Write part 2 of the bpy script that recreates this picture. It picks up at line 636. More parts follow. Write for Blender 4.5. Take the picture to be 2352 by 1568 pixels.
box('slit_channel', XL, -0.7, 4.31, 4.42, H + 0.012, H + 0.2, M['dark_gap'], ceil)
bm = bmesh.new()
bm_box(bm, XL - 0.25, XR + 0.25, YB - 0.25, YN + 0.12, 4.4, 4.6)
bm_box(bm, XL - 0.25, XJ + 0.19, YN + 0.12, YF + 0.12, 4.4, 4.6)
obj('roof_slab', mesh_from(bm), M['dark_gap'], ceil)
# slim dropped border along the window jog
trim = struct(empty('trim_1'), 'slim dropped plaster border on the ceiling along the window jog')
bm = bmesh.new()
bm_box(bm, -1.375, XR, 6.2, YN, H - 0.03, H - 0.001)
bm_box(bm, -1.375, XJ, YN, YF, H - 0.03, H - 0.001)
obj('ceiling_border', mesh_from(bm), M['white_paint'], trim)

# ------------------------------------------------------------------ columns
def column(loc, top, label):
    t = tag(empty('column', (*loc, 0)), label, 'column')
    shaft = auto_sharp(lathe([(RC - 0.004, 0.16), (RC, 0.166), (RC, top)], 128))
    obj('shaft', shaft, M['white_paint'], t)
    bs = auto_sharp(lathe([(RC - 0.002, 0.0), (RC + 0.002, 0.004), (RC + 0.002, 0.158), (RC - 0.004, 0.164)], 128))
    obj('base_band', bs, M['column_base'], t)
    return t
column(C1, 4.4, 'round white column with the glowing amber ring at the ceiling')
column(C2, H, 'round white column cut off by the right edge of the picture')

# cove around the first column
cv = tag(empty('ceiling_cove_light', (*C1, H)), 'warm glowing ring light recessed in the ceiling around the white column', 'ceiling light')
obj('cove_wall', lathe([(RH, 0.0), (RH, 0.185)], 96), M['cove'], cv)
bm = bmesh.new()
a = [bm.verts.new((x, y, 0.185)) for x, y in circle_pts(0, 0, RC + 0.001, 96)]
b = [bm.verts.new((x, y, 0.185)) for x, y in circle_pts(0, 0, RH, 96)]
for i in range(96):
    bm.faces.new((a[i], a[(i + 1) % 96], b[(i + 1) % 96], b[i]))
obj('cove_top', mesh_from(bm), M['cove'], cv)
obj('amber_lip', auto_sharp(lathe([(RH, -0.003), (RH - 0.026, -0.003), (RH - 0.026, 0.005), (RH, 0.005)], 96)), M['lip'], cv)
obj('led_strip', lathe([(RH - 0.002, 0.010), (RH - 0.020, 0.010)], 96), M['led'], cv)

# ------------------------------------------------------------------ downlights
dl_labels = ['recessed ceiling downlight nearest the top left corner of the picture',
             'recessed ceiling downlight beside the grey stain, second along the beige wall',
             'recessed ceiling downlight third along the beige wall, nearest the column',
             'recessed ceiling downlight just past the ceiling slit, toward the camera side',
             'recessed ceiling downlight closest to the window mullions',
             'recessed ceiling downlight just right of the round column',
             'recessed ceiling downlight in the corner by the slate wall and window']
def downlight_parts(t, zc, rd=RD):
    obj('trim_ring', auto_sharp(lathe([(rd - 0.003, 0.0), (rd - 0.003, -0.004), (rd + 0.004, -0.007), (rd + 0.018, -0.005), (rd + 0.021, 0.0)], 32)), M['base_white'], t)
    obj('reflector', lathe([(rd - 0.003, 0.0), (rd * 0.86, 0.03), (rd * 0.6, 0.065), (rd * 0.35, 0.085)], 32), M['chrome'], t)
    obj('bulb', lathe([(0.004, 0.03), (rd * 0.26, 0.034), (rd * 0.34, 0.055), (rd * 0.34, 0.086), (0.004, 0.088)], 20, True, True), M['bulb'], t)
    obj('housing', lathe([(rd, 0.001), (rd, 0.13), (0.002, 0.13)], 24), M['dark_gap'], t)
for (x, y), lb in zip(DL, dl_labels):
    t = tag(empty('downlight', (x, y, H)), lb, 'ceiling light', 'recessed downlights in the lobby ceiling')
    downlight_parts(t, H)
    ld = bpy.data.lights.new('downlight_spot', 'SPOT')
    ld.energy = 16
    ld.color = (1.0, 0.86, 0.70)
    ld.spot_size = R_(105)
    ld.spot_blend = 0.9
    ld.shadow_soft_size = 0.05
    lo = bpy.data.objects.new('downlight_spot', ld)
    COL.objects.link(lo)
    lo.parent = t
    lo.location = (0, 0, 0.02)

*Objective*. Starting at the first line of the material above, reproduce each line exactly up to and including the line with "obj('ceiling_border', mesh_from(bm), M['white_paint'], trim)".

*In response*.
Write part 2 of the bpy script that recreates this picture. It picks up at line 636. More parts follow. Write for Blender 4.5. Take the picture to be 2352 by 1568 pixels.
box('slit_channel', XL, -0.7, 4.31, 4.42, H + 0.012, H + 0.2, M['dark_gap'], ceil)
bm = bmesh.new()
bm_box(bm, XL - 0.25, XR + 0.25, YB - 0.25, YN + 0.12, 4.4, 4.6)
bm_box(bm, XL - 0.25, XJ + 0.19, YN + 0.12, YF + 0.12, 4.4, 4.6)
obj('roof_slab', mesh_from(bm), M['dark_gap'], ceil)
# slim dropped border along the window jog
trim = struct(empty('trim_1'), 'slim dropped plaster border on the ceiling along the window jog')
bm = bmesh.new()
bm_box(bm, -1.375, XR, 6.2, YN, H - 0.03, H - 0.001)
bm_box(bm, -1.375, XJ, YN, YF, H - 0.03, H - 0.001)
obj('ceiling_border', mesh_from(bm), M['white_paint'], trim)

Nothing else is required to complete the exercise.